* **GIVEN TASK**: Output all of the data below exactly as given.

※ ※ ※

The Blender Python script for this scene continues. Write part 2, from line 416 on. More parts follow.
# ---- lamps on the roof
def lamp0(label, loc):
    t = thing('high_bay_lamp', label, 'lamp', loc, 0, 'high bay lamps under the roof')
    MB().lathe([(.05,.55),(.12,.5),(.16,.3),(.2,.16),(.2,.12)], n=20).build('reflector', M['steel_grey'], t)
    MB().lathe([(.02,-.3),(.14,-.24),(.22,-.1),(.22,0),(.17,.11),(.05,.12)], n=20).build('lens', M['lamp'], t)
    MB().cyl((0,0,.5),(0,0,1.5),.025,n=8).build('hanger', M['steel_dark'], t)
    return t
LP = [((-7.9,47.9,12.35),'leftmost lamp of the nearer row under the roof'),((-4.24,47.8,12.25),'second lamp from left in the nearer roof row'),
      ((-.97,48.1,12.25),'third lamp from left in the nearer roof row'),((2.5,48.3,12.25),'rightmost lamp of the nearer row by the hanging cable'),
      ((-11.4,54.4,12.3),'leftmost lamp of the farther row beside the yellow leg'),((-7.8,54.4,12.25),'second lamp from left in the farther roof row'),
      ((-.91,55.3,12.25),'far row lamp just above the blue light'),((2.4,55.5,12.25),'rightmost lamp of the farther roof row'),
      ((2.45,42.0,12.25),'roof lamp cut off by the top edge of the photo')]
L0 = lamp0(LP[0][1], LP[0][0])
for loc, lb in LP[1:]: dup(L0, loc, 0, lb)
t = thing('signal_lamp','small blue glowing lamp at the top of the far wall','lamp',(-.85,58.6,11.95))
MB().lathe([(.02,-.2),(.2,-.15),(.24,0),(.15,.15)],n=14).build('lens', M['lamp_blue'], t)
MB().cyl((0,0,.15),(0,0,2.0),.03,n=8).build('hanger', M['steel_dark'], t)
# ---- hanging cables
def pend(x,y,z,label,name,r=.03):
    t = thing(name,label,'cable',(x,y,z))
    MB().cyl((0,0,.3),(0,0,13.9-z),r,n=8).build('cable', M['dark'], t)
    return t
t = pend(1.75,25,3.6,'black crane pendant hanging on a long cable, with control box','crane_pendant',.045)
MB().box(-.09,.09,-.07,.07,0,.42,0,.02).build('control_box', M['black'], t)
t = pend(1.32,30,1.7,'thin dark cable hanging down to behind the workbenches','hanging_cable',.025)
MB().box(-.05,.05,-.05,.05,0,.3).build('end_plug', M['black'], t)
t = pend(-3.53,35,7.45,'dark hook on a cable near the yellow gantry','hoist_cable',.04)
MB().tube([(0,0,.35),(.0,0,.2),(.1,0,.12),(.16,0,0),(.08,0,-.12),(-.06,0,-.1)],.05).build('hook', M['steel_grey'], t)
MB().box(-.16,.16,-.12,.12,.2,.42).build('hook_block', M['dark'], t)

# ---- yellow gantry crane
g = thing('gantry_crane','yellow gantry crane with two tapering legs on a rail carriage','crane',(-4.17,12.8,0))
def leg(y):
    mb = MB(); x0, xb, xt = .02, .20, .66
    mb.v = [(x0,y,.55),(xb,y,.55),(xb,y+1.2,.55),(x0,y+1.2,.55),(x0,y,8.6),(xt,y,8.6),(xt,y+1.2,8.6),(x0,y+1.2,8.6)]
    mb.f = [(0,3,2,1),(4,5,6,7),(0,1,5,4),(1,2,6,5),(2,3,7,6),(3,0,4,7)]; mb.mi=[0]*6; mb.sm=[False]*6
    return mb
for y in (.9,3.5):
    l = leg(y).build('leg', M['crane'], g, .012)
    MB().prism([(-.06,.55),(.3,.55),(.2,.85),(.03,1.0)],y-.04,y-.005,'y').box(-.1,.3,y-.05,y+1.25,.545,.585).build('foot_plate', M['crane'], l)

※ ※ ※

* **SOLUTION**:
The Blender Python script for this scene continues. Write part 2, from line 416 on. More parts follow.
# ---- lamps on the roof
def lamp0(label, loc):
    t = thing('high_bay_lamp', label, 'lamp', loc, 0, 'high bay lamps under the roof')
    MB().lathe([(.05,.55),(.12,.5),(.16,.3),(.2,.16),(.2,.12)], n=20).build('reflector', M['steel_grey'], t)
    MB().lathe([(.02,-.3),(.14,-.24),(.22,-.1),(.22,0),(.17,.11),(.05,.12)], n=20).build('lens', M['lamp'], t)
    MB().cyl((0,0,.5),(0,0,1.5),.025,n=8).build('hanger', M['steel_dark'], t)
    return t
LP = [((-7.9,47.9,12.35),'leftmost lamp of the nearer row under the roof'),((-4.24,47.8,12.25),'second lamp from left in the nearer roof row'),
      ((-.97,48.1,12.25),'third lamp from left in the nearer roof row'),((2.5,48.3,12.25),'rightmost lamp of the nearer row by the hanging cable'),
      ((-11.4,54.4,12.3),'leftmost lamp of the farther row beside the yellow leg'),((-7.8,54.4,12.25),'second lamp from left in the farther roof row'),
      ((-.91,55.3,12.25),'far row lamp just above the blue light'),((2.4,55.5,12.25),'rightmost lamp of the farther roof row'),
      ((2.45,42.0,12.25),'roof lamp cut off by the top edge of the photo')]
L0 = lamp0(LP[0][1], LP[0][0])
for loc, lb in LP[1:]: dup(L0, loc, 0, lb)
t = thing('signal_lamp','small blue glowing lamp at the top of the far wall','lamp',(-.85,58.6,11.95))
MB().lathe([(.02,-.2),(.2,-.15),(.24,0),(.15,.15)],n=14).build('lens', M['lamp_blue'], t)
MB().cyl((0,0,.15),(0,0,2.0),.03,n=8).build('hanger', M['steel_dark'], t)
# ---- hanging cables
def pend(x,y,z,label,name,r=.03):
    t = thing(name,label,'cable',(x,y,z))
    MB().cyl((0,0,.3),(0,0,13.9-z),r,n=8).build('cable', M['dark'], t)
    return t
t = pend(1.75,25,3.6,'black crane pendant hanging on a long cable, with control box','crane_pendant',.045)
MB().box(-.09,.09,-.07,.07,0,.42,0,.02).build('control_box', M['black'], t)
t = pend(1.32,30,1.7,'thin dark cable hanging down to behind the workbenches','hanging_cable',.025)
MB().box(-.05,.05,-.05,.05,0,.3).build('end_plug', M['black'], t)
t = pend(-3.53,35,7.45,'dark hook on a cable near the yellow gantry','hoist_cable',.04)
MB().tube([(0,0,.35),(.0,0,.2),(.1,0,.12),(.16,0,0),(.08,0,-.12),(-.06,0,-.1)],.05).build('hook', M['steel_grey'], t)
MB().box(-.16,.16,-.12,.12,.2,.42).build('hook_block', M['dark'], t)

# ---- yellow gantry crane
g = thing('gantry_crane','yellow gantry crane with two tapering legs on a rail carriage','crane',(-4.17,12.8,0))
def leg(y):
    mb = MB(); x0, xb, xt = .02, .20, .66
    mb.v = [(x0,y,.55),(xb,y,.55),(xb,y+1.2,.55),(x0,y+1.2,.55),(x0,y,8.6),(xt,y,8.6),(xt,y+1.2,8.6),(x0,y+1.2,8.6)]
    mb.f = [(0,3,2,1),(4,5,6,7),(0,1,5,4),(1,2,6,5),(2,3,7,6),(3,0,4,7)]; mb.mi=[0]*6; mb.sm=[False]*6
    return mb
for y in (.9,3.5):
    l = leg(y).build('leg', M['crane'], g, .012)
    MB().prism([(-.06,.55),(.3,.55),(.2,.85),(.03,1.0)],y-.04,y-.005,'y').box(-.1,.3,y-.05,y+1.25,.545,.585).build('foot_plate', M['crane'], l)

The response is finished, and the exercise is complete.